Kochani!
Dzisiaj krótko, zwięźle i na temat :)
27-go marca, wieczorem na świat przyszła nasza mała siostrzenica! Tęsknimy za naszą włoską rodzinką strasznie i już nie możemy się doczekać żeby ich uściskać , ale do Włoch taaaak daleko.. :(
Jeszcze przed jej narodzeniem uszyłam dla Walentynki ochraniacz do łóżeczka. Materiały wybierała mama więc nie było problemu z trafieniem w gusta.

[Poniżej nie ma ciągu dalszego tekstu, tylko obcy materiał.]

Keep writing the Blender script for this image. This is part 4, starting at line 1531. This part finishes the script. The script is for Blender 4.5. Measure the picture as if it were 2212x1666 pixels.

Materiał zewnętrzny był iście smakowity! Wewnątrz było bardziej spokojnie - delikatny róż w kropeczki mniej rzucał się w oczy, ale pasował idealnie.
Ochraniacz jest wysoki na 30 cm, a długi na 240 cm i zakrywa dwie krótsze i jedną dłuższą ściankę łóżeczka.
Serduszka były już tylko takim małym dodatkiem-nie mogłam się powstrzymać, truskaweczki wyglądały cudnie! :) Wybaczcie mi proszę jakość zdjęć - wszystko było robione telefonem.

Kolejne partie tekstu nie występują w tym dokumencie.